Pedro Calapez (Lisbon, 1953) drifts through the conventions of drawing, namely the conventions of landscape drawing, an activity that has occupied his attention, which is brought once more to the centre stage of his work. Whereas the naturalist painter takes the landscape as a whole, the parts of his work arranged in order to render unity and recognition, translating a landscape inhabited by articulate and stable meanings, Pedro Calapez chooses to act in the sense of eliminating any expression of reality. In this case, Calapez selects fragments of images of water lines and a conventional landscape and transforms them into abstract graphic registers. Both conventions, one of relief, that other evoking the landscape genre, are equalized by the final graphic result.
Rui Toscano's (Lisbon, 1970) drawings with permanent marking pen translate an exercise of observation that empties places of identity and the artist state of arrest by architecture as a timeless and undetermined space. These drawings adopt and adapt the language of architectural illustration, often choosing to represent or 'project' details and unusual views according to this language. Whereas photography is the direct referent of these works, these drawing direct us towards reality, they are a semblance of the real. Regarding the city, Donatella Mazzoleni's words, quoted in 'The City in The Field of Vision' (in Into the Image, Kevin Robins, ed. Routledge, 1996, 133), significantly resound on viewing Toscano's drawings: ' 'Metropolises are no longer 'places', because their dimensions exceed by far the dimensions of the perceptive apparatus of their inhabitants. The widest sensory aperture, that of light, is shattered. It was the visual field, in some respect, which defined the city dimensionally: in the metropolis there is no longer pan-orama (the vision of all), because its body overflows beyond the horizon. In the metropolitan aesthetic the eye fails in its role as an instrument of total control at a distance'.

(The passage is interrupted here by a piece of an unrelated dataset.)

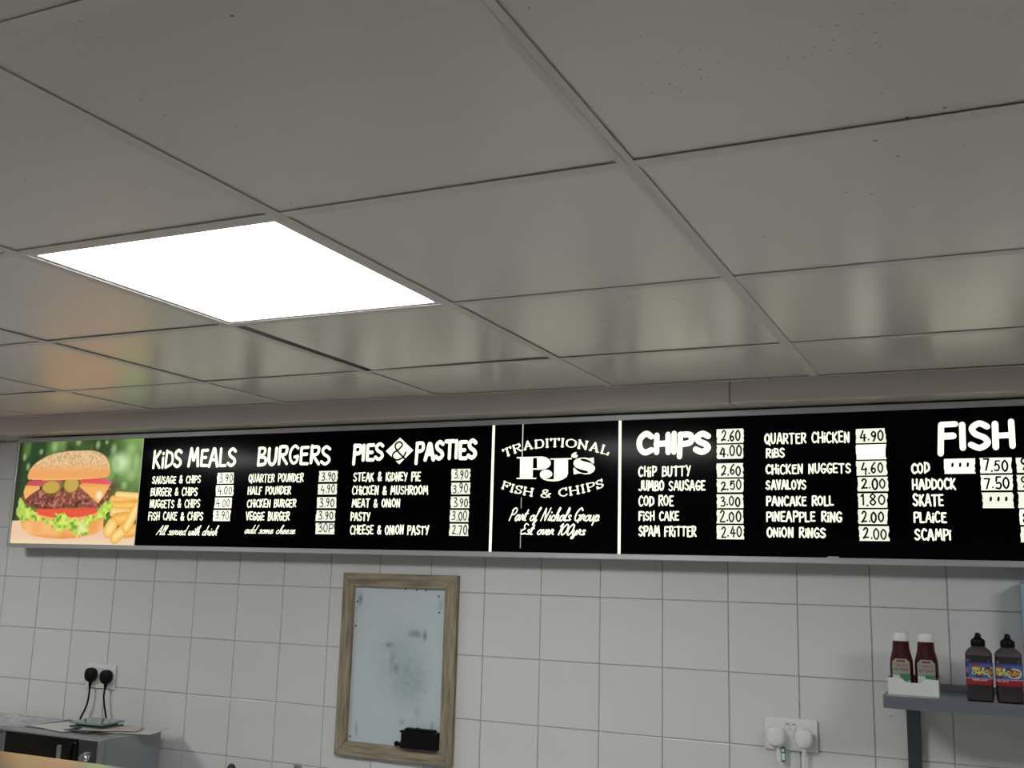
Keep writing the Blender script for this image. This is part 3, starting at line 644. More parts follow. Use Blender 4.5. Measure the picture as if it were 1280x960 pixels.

Last but not least, Joana Rosa (Lisbon, 1959) presents 'Scribble', an extensive graphite drawing with annotations of red pastel on vellum that results from the ample register of dense, turbulently drawn patterns. This scribble is a sort of metaphor for the process of thought and work that is unrestricted, unrestrained, open-ended and arbitrary, sprawling throughout the artist's oeuvre. The words and statements written in this work underline the feeling of vertigo that swallows reality and the pleasures of the childhood imagination, narrative, science fiction and ballet. The dimension of process deserves to be especially remarked in this work, rendered by the traces left behind by the artist and vestiges of family life, a subtle reference to maternity and the umbilical cord, the threshold of life.